# TASK OBJECTIVE
Starting at the first line of the data, print each line verbatim up to and including the line bearing "UP_W = 16.0", omitting pictures.

— Begin —

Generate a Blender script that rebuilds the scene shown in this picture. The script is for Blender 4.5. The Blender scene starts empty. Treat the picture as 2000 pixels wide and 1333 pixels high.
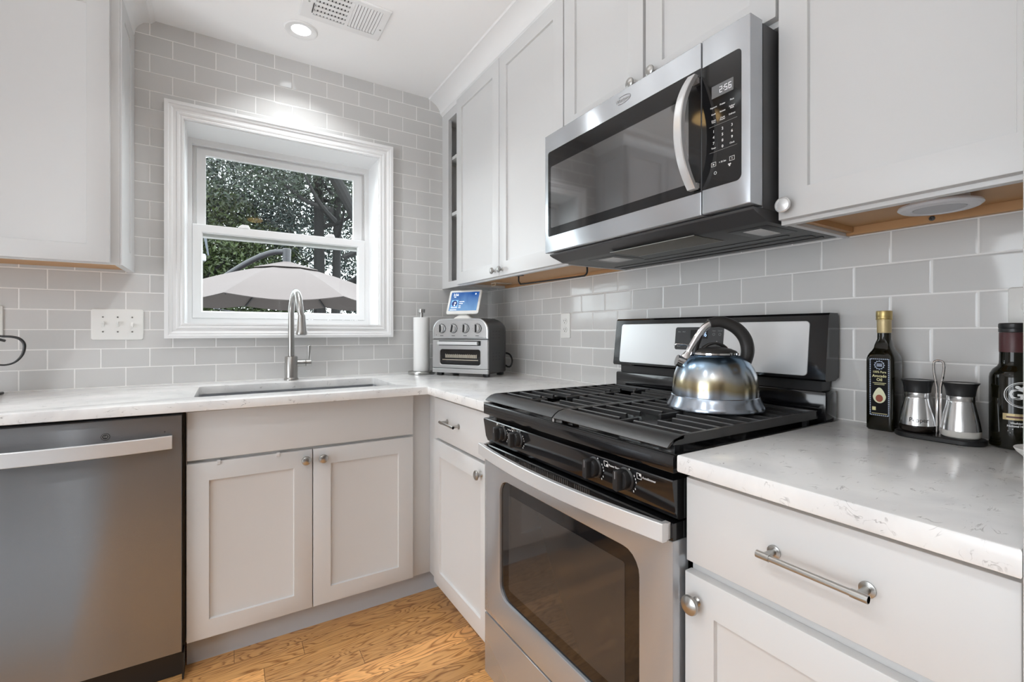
import bpy, bmesh, math, random
from math import sin, cos, pi, radians
from mathutils import Vector, Matrix

# ------------------------------------------------------------------ camera, world, light, exposure
SC = bpy.context.scene
COL = SC.collection
SC.view_settings.view_transform = 'Standard'
SC.view_settings.look = 'None'
SC.view_settings.exposure = -0.14
SC.view_settings.gamma = 1.0
SC.view_settings.use_curve_mapping = False
SC.cycles.use_denoising = True
SC.cycles.max_bounces = 10
SC.cycles.diffuse_bounces = 6
SC.cycles.glossy_bounces = 5
SC.cycles.transparent_max_bounces = 12
SC.cycles.caustics_reflective = False
SC.cycles.caustics_refractive = False
SC.cycles.sample_clamp_indirect = 6.0

cam_d = bpy.data.cameras.new('camera')
cam = bpy.data.objects.new('camera', cam_d)
COL.objects.link(cam)
cam_d.sensor_width = 36.0
cam_d.lens = 913.332 / 2000 * 36
cam_d.shift_x = -32.2 / 2000
cam_d.shift_y = -18.4 / 2000
cam_d.clip_start = 0.02
cam.location = (-1.34, -2.5397, 1.1412)
cam.rotation_euler = (pi / 2, 0, -0.5726)
SC.camera = cam

W = bpy.data.worlds.new('sky')
SC.world = W
W.use_nodes = True
bg = W.node_tree.nodes['Background']
bg.inputs[0].default_value = (0.88, 0.935, 0.99, 1)
bg.inputs[1].default_value = 7.0

CAN_W = 3.2        # watts of each recessed light near the sink
FAR_W = 4.0       # watts of each recessed light behind the camera
LENS_L = 7.0       # glow of the lenses themselves
DOOR_FILL_W = 6.0       # fill light at the opening added in the unseen left wall, watts
UP_W = 16.0        # added uplight behind the camera that brightens the ceiling, watts


def area(name, loc, rot, sx, sy, watts, color=(1, 1, 1)):
    l = bpy.data.lights.new(name, 'AREA')
    l.shape = 'RECTANGLE'
    l.size, l.size_y, l.energy, l.color = sx, sy, watts, color
    o = bpy.data.objects.new(name, l)
    o.location, o.rotation_euler = loc, rot
    COL.objects.link(o)
    return o


area('left_opening_fill', (-4.52, -2.35, 1.2), (0, radians(-90), 0), 2.1, 2.2, DOOR_FILL_W, (0.93, 0.965, 0.985))
LAMP_W = 4.5      # upward light of the semi-flush bowl lamp
l_ = area('bowl_lamp_bulb', (-1.15, -1.30, 2.085), (radians(180), 0, 0), .16, .16, LAMP_W, (0.94, 0.97, 0.985))
area('fill_uplight', (-2.75, -3.40, 1.84), (radians(180), 0, 0), .24, .24, UP_W, (0.94, 0.97, 0.985))

# ------------------------------------------------------------------ materials
def nt(m):
    return m.node_tree.nodes, m.node_tree.links


def mat(name, col, rough=0.5, metal=0.0, spec=0.5, bump=None, emis=None, estr=0.0, coat=0.0, aniso=None, var=None, alpha=None):
    m = bpy.data.materials.new(name)
    m.use_nodes = True
    N, L = nt(m)
    b = N['Principled BSDF']
    b.inputs['Base Color'].default_value = (*col, 1)
    b.inputs['Roughness'].default_value = rough
    b.inputs['Metallic'].default_value = metal
    b.inputs['Specular IOR Level'].default_value = spec
    if coat:
        b.inputs['Coat Weight'].default_value = coat
        b.inputs['Coat Roughness'].default_value = 0.04
    if emis:
        b.inputs['Emission Color'].default_value = (*emis, 1)
        b.inputs['Emission Strength'].default_value = estr
    tc = N.new('ShaderNodeTexCoord')
    if bump:
        sc, strength, dist, stretch = bump
        mp = N.new('ShaderNodeMapping')
        mp.inputs['Scale'].default_value = stretch
        L.new(tc.outputs['Object'], mp.inputs['Vector'])
        nz = N.new('ShaderNodeTexNoise')
        nz.inputs['Scale'].default_value = sc
        nz.inputs['Detail'].default_value = 3
        L.new(mp.outputs[0], nz.inputs['Vector'])
        bp = N.new('ShaderNodeBump')
        bp.inputs['Strength'].default_value = strength
        bp.inputs['Distance'].default_value = dist
        L.new(nz.outputs['Fac'], bp.inputs['Height'])
        L.new(bp.outputs[0], b.inputs['Normal'])
    if var:
        sc, amt = var
        nz = N.new('ShaderNodeTexNoise')
        nz.inputs['Scale'].default_value = sc
        L.new(tc.outputs['Object'], nz.inputs['Vector'])
        mx = N.new('ShaderNodeMix')
        mx.data_type = 'RGBA'
        mx.inputs[6].default_value = (*[c * (1 - amt) for c in col], 1)
        mx.inputs[7].default_value = (*[min(1, c * (1 + amt)) for c in col], 1)
        L.new(nz.outputs['Fac'], mx.inputs[0])
        L.new(mx.outputs[2], b.inputs['Base Color'])
    if aniso:
        b.inputs['Anisotropic'].default_value = aniso[0]
        cx = N.new('ShaderNodeCombineXYZ')
        for i in range(3):
            cx.inputs[i].default_value = aniso[1][i]
        L.new(cx.outputs[0], b.inputs['Tangent'])
    return m


def math_node(N, L, op, a, b=None):
    n = N.new('ShaderNodeMath')
    n.operation = op
    for i, v in enumerate((a, b)):
        if v is None:
            continue
        if isinstance(v, (int, float)):
            n.inputs[i].default_value = v
        else:
            L.new(v, n.inputs[i])
    return n.outputs[0]


TP, TR = 0.1556, 0.0782      # tile pitch along and up the wall


def tile_mat(name, axis, sign, off):
    m = bpy.data.materials.new(name)
    m.use_nodes = True
    N, L = nt(m)
    b = N['Principled BSDF']
    tc = N.new('ShaderNodeTexCoord')
    sp = N.new('ShaderNodeSeparateXYZ')
    L.new(tc.outputs['Object'], sp.inputs[0])
    u = math_node(N, L, 'MULTIPLY_ADD', sp.outputs[axis], sign)
    u.node.inputs[2].default_value = -sign * off + 100 * TP
    v = math_node(N, L, 'ADD', sp.outputs[2], -1.149 + 41 * TR)
    cb = N.new('ShaderNodeCombineXYZ')
    L.new(u, cb.inputs[0])
    L.new(v, cb.inputs[1])
    br = N.new('ShaderNodeTexBrick')
    br.offset, br.offset_frequency, br.squash = 0.5, 2, 1.0
    br.inputs['Color1'].default_value = (0.63, 0.622, 0.61, 1)
    br.inputs['Color2'].default_value = (0.59, 0.587, 0.577, 1)
    br.inputs['Mortar'].default_value = (0.86, 0.85, 0.835, 1)
    br.inputs['Scale'].default_value = 1.0
    br.inputs['Mortar Size'].default_value = 0.0018
    br.inputs['Mortar Smooth'].default_value = 0.12
    br.inputs['Bias'].default_value = 0.0
    br.inputs['Brick Width'].default_value = TP
    br.inputs['Row Height'].default_value = TR
    L.new(cb.outputs[0], br.inputs['Vector'])
    L.new(br.outputs['Color'], b.inputs['Base Color'])
    rg = N.new('ShaderNodeMapRange')
    rg.inputs['To Min'].default_value = 0.10
    rg.inputs['To Max'].default_value = 0.75
    L.new(br.outputs['Fac'], rg.inputs['Value'])
    L.new(rg.outputs[0], b.inputs['Roughness'])
    b.inputs['Specular IOR Level'].default_value = 0.55
    nz = N.new('ShaderNodeTexNoise')
    nz.inputs['Scale'].default_value = 9.0
    nz.inputs['Detail'].default_value = 1.0
    L.new(tc.outputs['Object'], nz.inputs['Vector'])
    b1 = N.new('ShaderNodeBump')
    b1.inputs['Strength'].default_value = 0.10
    b1.inputs['Distance'].default_value = 0.02
    L.new(nz.outputs['Fac'], b1.inputs['Height'])
    # wider soft edge so the tile rims round over into the grout
    br2 = N.new('ShaderNodeTexBrick')
    br2.offset, br2.offset_frequency, br2.squash = 0.5, 2, 1.0
    br2.inputs['Scale'].default_value = 1.0
    br2.inputs['Mortar Size'].default_value = 0.0055
    br2.inputs['Mortar Smooth'].default_value = 1.0
    br2.inputs['Brick Width'].default_value = TP
    br2.inputs['Row Height'].default_value = TR
    L.new(cb.outputs[0], br2.inputs['Vector'])
    b2 = N.new('ShaderNodeBump')
    b2.invert = True
    b2.inputs['Strength'].default_value = 0.5
    b2.inputs['Distance'].default_value = 0.0012
    L.new(br2.outputs['Fac'], b2.inputs['Height'])
    L.new(b1.outputs[0], b2.inputs['Normal'])
    L.new(b2.outputs[0], b.inputs['Normal'])
    return m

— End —

# SOLUTION TO THE EXERCISE
Generate a Blender script that rebuilds the scene shown in this picture. The script is for Blender 4.5. The Blender scene starts empty. Treat the picture as 2000 pixels wide and 1333 pixels high.
import bpy, bmesh, math, random
from math import sin, cos, pi, radians
from mathutils import Vector, Matrix

# ------------------------------------------------------------------ camera, world, light, exposure
SC = bpy.context.scene
COL = SC.collection
SC.view_settings.view_transform = 'Standard'
SC.view_settings.look = 'None'
SC.view_settings.exposure = -0.14
SC.view_settings.gamma = 1.0
SC.view_settings.use_curve_mapping = False
SC.cycles.use_denoising = True
SC.cycles.max_bounces = 10
SC.cycles.diffuse_bounces = 6
SC.cycles.glossy_bounces = 5
SC.cycles.transparent_max_bounces = 12
SC.cycles.caustics_reflective = False
SC.cycles.caustics_refractive = False
SC.cycles.sample_clamp_indirect = 6.0

cam_d = bpy.data.cameras.new('camera')
cam = bpy.data.objects.new('camera', cam_d)
COL.objects.link(cam)
cam_d.sensor_width = 36.0
cam_d.lens = 913.332 / 2000 * 36
cam_d.shift_x = -32.2 / 2000
cam_d.shift_y = -18.4 / 2000
cam_d.clip_start = 0.02
cam.location = (-1.34, -2.5397, 1.1412)
cam.rotation_euler = (pi / 2, 0, -0.5726)
SC.camera = cam

W = bpy.data.worlds.new('sky')
SC.world = W
W.use_nodes = True
bg = W.node_tree.nodes['Background']
bg.inputs[0].default_value = (0.88, 0.935, 0.99, 1)
bg.inputs[1].default_value = 7.0

CAN_W = 3.2        # watts of each recessed light near the sink
FAR_W = 4.0       # watts of each recessed light behind the camera
LENS_L = 7.0       # glow of the lenses themselves
DOOR_FILL_W = 6.0       # fill light at the opening added in the unseen left wall, watts
UP_W = 16.0        # added uplight behind the camera that brightens the ceiling, watts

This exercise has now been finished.